*Supplied data:*
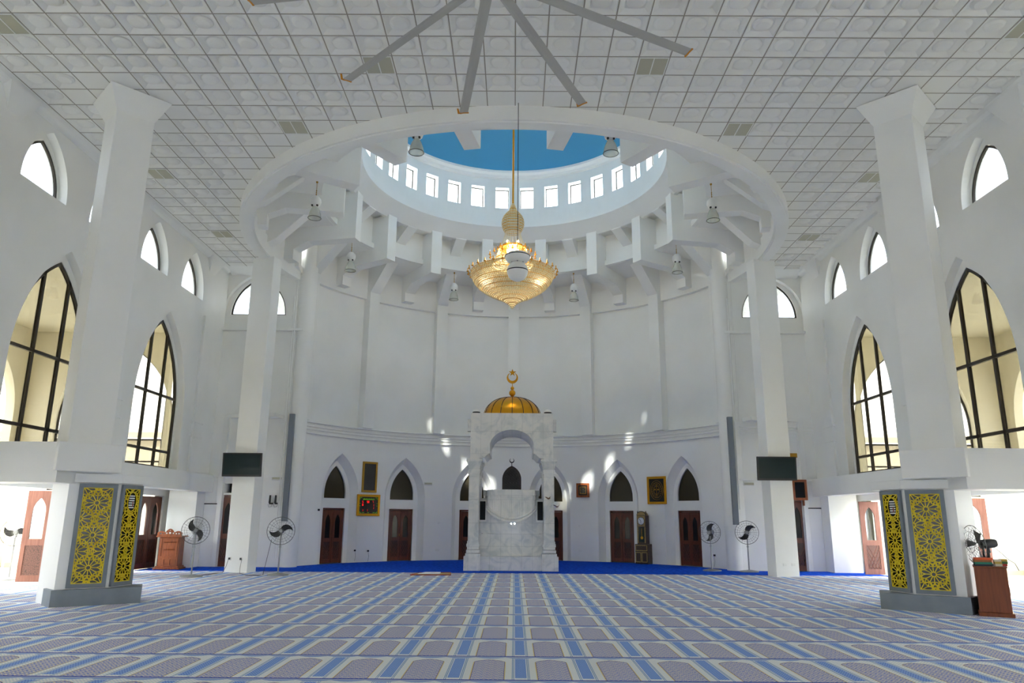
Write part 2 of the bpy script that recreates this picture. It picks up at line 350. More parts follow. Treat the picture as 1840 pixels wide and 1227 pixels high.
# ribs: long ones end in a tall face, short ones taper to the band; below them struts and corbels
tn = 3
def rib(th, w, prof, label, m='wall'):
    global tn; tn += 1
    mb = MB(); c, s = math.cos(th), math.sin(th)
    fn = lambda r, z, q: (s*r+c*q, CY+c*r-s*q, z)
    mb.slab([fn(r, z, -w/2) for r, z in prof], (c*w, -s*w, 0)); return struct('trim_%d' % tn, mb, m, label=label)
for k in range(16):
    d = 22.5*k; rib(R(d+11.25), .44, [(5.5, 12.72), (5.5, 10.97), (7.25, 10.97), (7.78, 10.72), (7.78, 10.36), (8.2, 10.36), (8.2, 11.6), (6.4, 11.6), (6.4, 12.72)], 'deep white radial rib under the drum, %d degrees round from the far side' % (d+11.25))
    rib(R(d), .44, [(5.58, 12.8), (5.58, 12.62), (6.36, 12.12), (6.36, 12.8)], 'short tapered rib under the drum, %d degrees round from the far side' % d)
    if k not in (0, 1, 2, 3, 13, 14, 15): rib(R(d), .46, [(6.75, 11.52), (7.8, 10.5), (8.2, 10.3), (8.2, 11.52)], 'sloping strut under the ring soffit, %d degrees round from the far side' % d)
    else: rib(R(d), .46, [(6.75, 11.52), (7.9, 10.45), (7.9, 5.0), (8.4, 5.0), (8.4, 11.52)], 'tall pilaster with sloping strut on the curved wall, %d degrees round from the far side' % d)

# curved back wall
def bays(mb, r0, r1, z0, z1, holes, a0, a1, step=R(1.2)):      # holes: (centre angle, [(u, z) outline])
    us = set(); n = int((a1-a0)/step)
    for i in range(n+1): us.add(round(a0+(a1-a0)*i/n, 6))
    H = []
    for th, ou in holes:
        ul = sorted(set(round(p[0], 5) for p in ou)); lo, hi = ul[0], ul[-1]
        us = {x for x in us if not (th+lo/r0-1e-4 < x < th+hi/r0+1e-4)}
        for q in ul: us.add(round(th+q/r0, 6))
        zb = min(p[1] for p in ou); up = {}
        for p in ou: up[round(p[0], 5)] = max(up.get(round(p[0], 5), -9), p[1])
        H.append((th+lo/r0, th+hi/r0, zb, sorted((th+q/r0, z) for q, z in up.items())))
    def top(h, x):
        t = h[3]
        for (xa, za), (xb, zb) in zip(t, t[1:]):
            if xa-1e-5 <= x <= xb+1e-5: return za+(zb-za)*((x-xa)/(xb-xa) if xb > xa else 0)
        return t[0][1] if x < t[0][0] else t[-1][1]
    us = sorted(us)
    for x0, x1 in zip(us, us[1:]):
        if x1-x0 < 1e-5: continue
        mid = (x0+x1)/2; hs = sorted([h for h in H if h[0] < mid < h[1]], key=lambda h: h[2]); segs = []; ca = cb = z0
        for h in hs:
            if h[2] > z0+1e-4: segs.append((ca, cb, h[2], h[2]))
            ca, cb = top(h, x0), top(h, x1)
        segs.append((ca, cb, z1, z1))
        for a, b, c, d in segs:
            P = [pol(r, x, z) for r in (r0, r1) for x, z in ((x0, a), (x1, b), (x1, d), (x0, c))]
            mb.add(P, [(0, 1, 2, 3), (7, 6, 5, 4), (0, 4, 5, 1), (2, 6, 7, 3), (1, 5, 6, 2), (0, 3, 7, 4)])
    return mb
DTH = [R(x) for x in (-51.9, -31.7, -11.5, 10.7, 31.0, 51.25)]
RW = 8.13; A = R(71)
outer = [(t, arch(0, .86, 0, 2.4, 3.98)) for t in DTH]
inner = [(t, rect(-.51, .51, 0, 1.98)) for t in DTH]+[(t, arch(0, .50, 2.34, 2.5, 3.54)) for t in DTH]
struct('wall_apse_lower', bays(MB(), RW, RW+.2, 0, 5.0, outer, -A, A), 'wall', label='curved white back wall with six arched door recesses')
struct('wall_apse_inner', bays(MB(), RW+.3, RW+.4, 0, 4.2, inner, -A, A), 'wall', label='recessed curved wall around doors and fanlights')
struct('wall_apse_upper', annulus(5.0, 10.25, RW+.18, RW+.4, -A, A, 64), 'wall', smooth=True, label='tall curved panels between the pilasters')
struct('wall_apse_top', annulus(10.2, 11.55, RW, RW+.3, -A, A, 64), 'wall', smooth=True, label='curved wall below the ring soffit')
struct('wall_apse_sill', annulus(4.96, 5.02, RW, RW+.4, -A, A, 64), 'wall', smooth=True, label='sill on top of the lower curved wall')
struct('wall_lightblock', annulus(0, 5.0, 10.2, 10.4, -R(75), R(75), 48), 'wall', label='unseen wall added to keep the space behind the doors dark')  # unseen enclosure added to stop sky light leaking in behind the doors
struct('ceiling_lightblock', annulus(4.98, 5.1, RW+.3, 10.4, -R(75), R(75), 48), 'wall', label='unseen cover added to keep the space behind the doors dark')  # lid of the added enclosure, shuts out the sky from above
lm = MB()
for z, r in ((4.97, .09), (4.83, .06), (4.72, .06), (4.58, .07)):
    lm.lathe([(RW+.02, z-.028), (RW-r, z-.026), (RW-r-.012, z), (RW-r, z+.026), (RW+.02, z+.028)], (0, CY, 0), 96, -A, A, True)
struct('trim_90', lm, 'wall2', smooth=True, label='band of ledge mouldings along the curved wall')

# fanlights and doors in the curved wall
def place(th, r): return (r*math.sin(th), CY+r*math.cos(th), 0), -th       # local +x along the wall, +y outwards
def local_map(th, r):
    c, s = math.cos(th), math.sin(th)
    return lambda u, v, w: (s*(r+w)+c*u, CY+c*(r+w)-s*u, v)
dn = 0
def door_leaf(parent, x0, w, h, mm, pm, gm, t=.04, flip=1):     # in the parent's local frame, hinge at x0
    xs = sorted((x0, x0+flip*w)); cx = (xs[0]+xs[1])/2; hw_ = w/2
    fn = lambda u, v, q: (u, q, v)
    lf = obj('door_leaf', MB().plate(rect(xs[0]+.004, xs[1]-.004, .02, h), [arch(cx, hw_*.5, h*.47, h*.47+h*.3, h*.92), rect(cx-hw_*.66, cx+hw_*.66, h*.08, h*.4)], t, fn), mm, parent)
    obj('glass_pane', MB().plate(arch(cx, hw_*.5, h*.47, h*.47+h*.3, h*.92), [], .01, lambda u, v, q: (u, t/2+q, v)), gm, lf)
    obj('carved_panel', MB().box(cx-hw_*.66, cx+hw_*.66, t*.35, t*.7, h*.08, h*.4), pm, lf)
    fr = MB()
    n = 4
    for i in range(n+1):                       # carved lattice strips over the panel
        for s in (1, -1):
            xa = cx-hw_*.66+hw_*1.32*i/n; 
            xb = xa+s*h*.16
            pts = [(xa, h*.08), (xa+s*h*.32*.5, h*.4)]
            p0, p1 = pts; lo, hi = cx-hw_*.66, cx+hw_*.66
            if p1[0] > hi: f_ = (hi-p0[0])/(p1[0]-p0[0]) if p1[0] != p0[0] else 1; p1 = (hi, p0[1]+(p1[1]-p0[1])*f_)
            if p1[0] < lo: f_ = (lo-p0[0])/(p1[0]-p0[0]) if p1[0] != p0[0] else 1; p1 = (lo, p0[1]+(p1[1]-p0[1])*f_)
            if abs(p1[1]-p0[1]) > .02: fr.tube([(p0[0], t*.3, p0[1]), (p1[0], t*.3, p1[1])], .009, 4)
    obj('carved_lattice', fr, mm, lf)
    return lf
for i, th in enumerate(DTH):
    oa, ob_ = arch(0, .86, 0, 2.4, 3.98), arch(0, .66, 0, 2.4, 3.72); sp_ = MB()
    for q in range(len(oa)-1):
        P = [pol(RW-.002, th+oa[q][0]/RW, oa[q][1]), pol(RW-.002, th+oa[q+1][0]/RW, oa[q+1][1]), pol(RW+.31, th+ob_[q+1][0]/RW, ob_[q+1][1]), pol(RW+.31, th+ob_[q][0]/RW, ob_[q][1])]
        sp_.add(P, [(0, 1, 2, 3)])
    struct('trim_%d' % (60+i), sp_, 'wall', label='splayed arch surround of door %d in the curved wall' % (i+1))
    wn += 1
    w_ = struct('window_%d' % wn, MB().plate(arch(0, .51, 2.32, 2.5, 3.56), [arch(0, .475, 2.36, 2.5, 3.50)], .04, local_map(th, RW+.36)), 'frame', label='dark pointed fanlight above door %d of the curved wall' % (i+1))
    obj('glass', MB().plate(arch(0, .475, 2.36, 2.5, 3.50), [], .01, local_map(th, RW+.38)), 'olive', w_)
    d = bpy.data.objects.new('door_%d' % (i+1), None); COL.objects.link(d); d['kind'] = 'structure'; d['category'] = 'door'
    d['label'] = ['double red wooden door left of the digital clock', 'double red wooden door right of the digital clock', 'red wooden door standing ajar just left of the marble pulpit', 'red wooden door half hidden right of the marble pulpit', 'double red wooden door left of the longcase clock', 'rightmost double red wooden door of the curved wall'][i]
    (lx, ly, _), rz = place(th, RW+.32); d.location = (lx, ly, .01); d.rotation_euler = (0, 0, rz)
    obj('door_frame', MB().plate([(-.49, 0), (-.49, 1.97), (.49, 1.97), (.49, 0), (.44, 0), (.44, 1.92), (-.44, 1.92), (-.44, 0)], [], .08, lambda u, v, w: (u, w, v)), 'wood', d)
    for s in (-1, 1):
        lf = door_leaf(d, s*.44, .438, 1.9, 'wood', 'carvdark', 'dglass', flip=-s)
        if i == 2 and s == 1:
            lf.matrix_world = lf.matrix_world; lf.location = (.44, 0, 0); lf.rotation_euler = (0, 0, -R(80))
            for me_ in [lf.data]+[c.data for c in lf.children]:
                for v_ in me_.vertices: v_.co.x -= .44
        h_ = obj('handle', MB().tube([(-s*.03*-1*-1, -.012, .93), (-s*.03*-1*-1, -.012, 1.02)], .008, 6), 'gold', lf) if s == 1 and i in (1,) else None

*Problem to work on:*
Return only the lines from the start of the data through the line that contains "(8.4, 11.52)], 'tall", please, copying them exactly and omitting all pictures.

*Output for this task:*
Write part 2 of the bpy script that recreates this picture. It picks up at line 350. More parts follow. Treat the picture as 1840 pixels wide and 1227 pixels high.
# ribs: long ones end in a tall face, short ones taper to the band; below them struts and corbels
tn = 3
def rib(th, w, prof, label, m='wall'):
    global tn; tn += 1
    mb = MB(); c, s = math.cos(th), math.sin(th)
    fn = lambda r, z, q: (s*r+c*q, CY+c*r-s*q, z)
    mb.slab([fn(r, z, -w/2) for r, z in prof], (c*w, -s*w, 0)); return struct('trim_%d' % tn, mb, m, label=label)
for k in range(16):
    d = 22.5*k; rib(R(d+11.25), .44, [(5.5, 12.72), (5.5, 10.97), (7.25, 10.97), (7.78, 10.72), (7.78, 10.36), (8.2, 10.36), (8.2, 11.6), (6.4, 11.6), (6.4, 12.72)], 'deep white radial rib under the drum, %d degrees round from the far side' % (d+11.25))
    rib(R(d), .44, [(5.58, 12.8), (5.58, 12.62), (6.36, 12.12), (6.36, 12.8)], 'short tapered rib under the drum, %d degrees round from the far side' % d)
    if k not in (0, 1, 2, 3, 13, 14, 15): rib(R(d), .46, [(6.75, 11.52), (7.8, 10.5), (8.2, 10.3), (8.2, 11.52)], 'sloping strut under the ring soffit, %d degrees round from the far side' % d)
    else: rib(R(d), .46, [(6.75, 11.52), (7.9, 10.45), (7.9, 5.0), (8.4, 5.0), (8.4, 11.52)], 'tall pilaster with sloping strut on the curved wall, %d degrees round from the far side' % d)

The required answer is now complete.